The problem> Reproduce all of the records exactly.

Provided information>

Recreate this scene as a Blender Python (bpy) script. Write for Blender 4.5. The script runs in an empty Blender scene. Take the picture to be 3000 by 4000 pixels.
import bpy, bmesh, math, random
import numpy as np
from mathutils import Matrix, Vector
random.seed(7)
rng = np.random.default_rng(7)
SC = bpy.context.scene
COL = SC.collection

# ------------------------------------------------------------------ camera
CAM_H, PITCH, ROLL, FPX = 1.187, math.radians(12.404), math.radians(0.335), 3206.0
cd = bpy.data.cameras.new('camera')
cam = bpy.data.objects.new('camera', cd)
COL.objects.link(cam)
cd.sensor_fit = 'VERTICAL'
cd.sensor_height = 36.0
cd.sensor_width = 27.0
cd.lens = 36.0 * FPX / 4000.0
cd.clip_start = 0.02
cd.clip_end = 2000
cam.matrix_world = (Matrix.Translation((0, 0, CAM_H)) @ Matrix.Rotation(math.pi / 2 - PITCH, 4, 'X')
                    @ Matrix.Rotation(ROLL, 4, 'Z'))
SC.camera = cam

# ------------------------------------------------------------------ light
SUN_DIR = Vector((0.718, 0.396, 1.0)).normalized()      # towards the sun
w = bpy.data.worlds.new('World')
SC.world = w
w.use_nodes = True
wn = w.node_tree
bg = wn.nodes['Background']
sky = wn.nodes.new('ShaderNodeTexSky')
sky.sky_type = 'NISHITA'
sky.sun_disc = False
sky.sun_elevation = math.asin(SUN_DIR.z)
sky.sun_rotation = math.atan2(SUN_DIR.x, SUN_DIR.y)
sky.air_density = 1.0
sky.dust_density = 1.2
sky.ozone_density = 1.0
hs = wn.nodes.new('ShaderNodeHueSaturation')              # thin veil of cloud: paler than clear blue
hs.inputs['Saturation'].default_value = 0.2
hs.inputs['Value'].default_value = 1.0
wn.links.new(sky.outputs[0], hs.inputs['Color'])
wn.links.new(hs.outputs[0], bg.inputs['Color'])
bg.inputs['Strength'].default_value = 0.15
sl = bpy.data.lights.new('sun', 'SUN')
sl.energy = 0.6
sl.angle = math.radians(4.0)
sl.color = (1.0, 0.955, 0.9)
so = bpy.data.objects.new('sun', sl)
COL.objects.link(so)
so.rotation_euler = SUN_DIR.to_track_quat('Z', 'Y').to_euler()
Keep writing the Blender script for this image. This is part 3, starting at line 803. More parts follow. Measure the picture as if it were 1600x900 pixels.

Written reply>
Recreate this scene as a Blender Python (bpy) script. Write for Blender 4.5. The script runs in an empty Blender scene. Take the picture to be 3000 by 4000 pixels.
import bpy, bmesh, math, random
import numpy as np
from mathutils import Matrix, Vector
random.seed(7)
rng = np.random.default_rng(7)
SC = bpy.context.scene
COL = SC.collection

# ------------------------------------------------------------------ camera
CAM_H, PITCH, ROLL, FPX = 1.187, math.radians(12.404), math.radians(0.335), 3206.0
cd = bpy.data.cameras.new('camera')
cam = bpy.data.objects.new('camera', cd)
COL.objects.link(cam)
cd.sensor_fit = 'VERTICAL'
cd.sensor_height = 36.0
cd.sensor_width = 27.0
cd.lens = 36.0 * FPX / 4000.0
cd.clip_start = 0.02
cd.clip_end = 2000
cam.matrix_world = (Matrix.Translation((0, 0, CAM_H)) @ Matrix.Rotation(math.pi / 2 - PITCH, 4, 'X')
                    @ Matrix.Rotation(ROLL, 4, 'Z'))
SC.camera = cam

# ------------------------------------------------------------------ light
SUN_DIR = Vector((0.718, 0.396, 1.0)).normalized()      # towards the sun
w = bpy.data.worlds.new('World')
SC.world = w
w.use_nodes = True
wn = w.node_tree
bg = wn.nodes['Background']
sky = wn.nodes.new('ShaderNodeTexSky')
sky.sky_type = 'NISHITA'
sky.sun_disc = False
sky.sun_elevation = math.asin(SUN_DIR.z)
sky.sun_rotation = math.atan2(SUN_DIR.x, SUN_DIR.y)
sky.air_density = 1.0
sky.dust_density = 1.2
sky.ozone_density = 1.0
hs = wn.nodes.new('ShaderNodeHueSaturation')              # thin veil of cloud: paler than clear blue
hs.inputs['Saturation'].default_value = 0.2
hs.inputs['Value'].default_value = 1.0
wn.links.new(sky.outputs[0], hs.inputs['Color'])
wn.links.new(hs.outputs[0], bg.inputs['Color'])
bg.inputs['Strength'].default_value = 0.15
sl = bpy.data.lights.new('sun', 'SUN')
sl.energy = 0.6
sl.angle = math.radians(4.0)
sl.color = (1.0, 0.955, 0.9)
so = bpy.data.objects.new('sun', sl)
COL.objects.link(so)
so.rotation_euler = SUN_DIR.to_track_quat('Z', 'Y').to_euler()
Keep writing the Blender script for this image. This is part 3, starting at line 803. More parts follow. Measure the picture as if it were 1600x900 pixels.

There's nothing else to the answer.